State v. O'Neal (Dec. 1, 2006)
-
http://www.sconet.state.oh.us/rod/newpdf/1/2006/2006-ohio-6283.pdf
- The common pleas court properly denied a postconviction claim that
because the petitioner was mentally retarded, his execution would violate
the proscription against cruel and unusual punishment contained in the
Eighth Amendment to the United States Constitution: The petitioner's IQ
scores over 70 gave rise to a presumption that he was not mentally retarded;
and the record provided reliable, credible evidence to support the court's
conclusion that the petitioner had failed to rebut the presumption with
proof by a preponderance of the evidence that, before the age of 18, he had
manifested significantly subaverage intellectual functioning and significant
limitations in his adaptive skills.
State v. Gandy (Dec. 1, 2006)
-
http://www.sconet.state.oh.us/rod/newpdf/1/2006/2006-ohio-6282.pdf
- To establish whether a defendant was prejudiced by standing trial in
jail clothing, the issue is whether the defendant was compelled to wear such
attire; the failure to raise an objection to being tried in jail clothing
negates the requisite compulsion necessary to establish prejudice. When
ample evidence of guilt was presented at trial, and the trial court gave an
appropriate limiting instruction to the jury, the defendant was not
prejudiced by standing trial in jail clothing, and counsel was not
ineffective for allowing the defendant to wear such clothing.
- U.S. Sixth Circuit Court of Appeals: Ohio Cases
-
- USA v. Caver (Dec. 4, 2006) (Appeal from N.D. Ohio)
-
http://www.ca6.uscourts.gov/opinions.pdf/06a0452p-06.pdf
- "Operation Snow Removal," an investigation into drug crimes in the
city of Cleveland, Ohio, led to the indictment of 15 alleged conspirators on
December 17, 2003. Many of the alleged conspirators pleaded guilty;
Defendants Caver, Abdullah, and Cloud (collectively "Defendants") did not.
They proceeded to trial, and were found guilty of conspiracy to possess
crack cocaine and possession of crack cocaine with the intent to distribute.
On September 27, 2004, Defendants Caver and Abdullah were sentenced to life
without release; Defendant Cloud was sentenced to 30 years imprisonment.
Defendants filed a timely notice of appeal. On appeal, Defendants, either
collectively or individually, argue that their convictions should be
overturned because (1) the evidence was insufficient to support a
conspiracy; (2) there was a prejudicial variance between the indictment and
the proof at trial; (3) the district court improperly denied Defendant
Caver's motion for a severance; (4) the district court made erroneous
evidentiary rulings; (5) the district court improperly refused to grant a
mistrial in response to improper outbursts by government witnesses; (6) the
district court gave erroneous jury instructions; (7) Defendants' sentences
are unconstitutional or unreasonable under Booker;2 and (8) Defendant Cloud
was denied effective assistance of counsel. For the reasons stated below, we
AFFIRM Defendants' convictions and sentences.

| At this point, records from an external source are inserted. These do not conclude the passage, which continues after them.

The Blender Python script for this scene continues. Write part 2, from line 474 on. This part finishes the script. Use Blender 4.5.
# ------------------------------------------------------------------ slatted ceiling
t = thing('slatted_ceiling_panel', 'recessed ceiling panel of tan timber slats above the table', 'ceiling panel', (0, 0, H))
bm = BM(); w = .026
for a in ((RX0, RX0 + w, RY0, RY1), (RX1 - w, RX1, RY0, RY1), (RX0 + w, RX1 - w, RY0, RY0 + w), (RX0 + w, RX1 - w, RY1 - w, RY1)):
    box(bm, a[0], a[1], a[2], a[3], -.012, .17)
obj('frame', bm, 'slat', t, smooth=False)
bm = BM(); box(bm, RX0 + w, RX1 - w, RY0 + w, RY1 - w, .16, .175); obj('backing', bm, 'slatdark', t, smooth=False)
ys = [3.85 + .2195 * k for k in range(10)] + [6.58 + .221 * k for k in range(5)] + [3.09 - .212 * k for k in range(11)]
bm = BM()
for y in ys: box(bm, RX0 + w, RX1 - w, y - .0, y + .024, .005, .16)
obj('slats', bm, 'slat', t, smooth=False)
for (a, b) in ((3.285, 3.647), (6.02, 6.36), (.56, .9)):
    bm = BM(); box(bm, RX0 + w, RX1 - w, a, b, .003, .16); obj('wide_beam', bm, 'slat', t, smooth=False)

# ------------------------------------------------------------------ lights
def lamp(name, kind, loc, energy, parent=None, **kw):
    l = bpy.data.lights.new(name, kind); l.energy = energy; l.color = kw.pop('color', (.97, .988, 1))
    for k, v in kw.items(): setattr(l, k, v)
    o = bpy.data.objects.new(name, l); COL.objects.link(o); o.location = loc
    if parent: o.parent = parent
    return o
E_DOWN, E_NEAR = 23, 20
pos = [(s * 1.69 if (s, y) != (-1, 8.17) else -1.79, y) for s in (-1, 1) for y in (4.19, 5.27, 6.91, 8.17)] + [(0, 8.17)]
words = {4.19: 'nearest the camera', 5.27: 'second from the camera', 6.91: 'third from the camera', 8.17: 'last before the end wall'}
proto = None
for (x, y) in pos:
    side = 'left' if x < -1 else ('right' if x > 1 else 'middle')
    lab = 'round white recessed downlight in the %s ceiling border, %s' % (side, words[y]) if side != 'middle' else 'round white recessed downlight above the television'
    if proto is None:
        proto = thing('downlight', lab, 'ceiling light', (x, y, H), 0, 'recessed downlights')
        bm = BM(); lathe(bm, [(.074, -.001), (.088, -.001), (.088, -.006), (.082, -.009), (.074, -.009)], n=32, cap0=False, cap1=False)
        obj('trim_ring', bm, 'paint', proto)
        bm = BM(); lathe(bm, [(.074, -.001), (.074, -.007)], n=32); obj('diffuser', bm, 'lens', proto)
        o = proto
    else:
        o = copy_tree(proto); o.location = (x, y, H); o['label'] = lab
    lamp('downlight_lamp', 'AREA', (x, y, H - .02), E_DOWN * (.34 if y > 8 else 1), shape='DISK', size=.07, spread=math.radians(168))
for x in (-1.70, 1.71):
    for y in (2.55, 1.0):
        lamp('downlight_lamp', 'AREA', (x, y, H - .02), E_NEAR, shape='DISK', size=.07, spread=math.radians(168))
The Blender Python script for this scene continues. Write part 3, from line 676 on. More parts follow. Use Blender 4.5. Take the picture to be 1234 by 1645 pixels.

- U.S. Sixth Circuit Court of Appeals: Other States Cases
-
- Lyell v. Renico (Dec. 1, 2006) (Appeal from E.D. Mich.)
-
http://www.ca6.uscourts.gov/opinions.pdf/06a0450p-06.pdf
- A jury convicted Earl Ray Lyell of assault with intent to commit
murder, Mich. Comp. Laws § 750.83, and a judge sentenced him to thirty to
sixty years in prison as an habitual offender, Mich. Comp. Laws § 28.1083.
He now petitions for a writ of habeas corpus, claiming that the trial court
(1) coerced the jury into reaching a guilty verdict by improperly polling
the jury and (2) exhibited bias and partiality that denied him a fair trial.
Although we reject Lyell's claim that the jury polling violated his
constitutional rights, we agree that the trial judge's conduct violated his
due-process right to a fair trial. We reverse and conditionally grant the
writ.
Patel v. Gonzales (Dec. 4, 2006) (State of Tennessee Agency )
-
http://www.ca6.uscourts.gov/opinions.pdf/06a0451p-06.pdf
- Petitioner Arvindbhai Hargovandas Patel ("Patel") seeks review of
the Board of Immigration Appeal's ("BIA") decision denying Patel asylum and
voluntary departure under the Immigration and Nationality Act ("INA"). For
the following reasons, we DENY Patel's petition with respect to his asylum
claim, and REMAND his voluntary departure claim for a ruling by the BIA on
whether Patel is entitled to voluntary departure.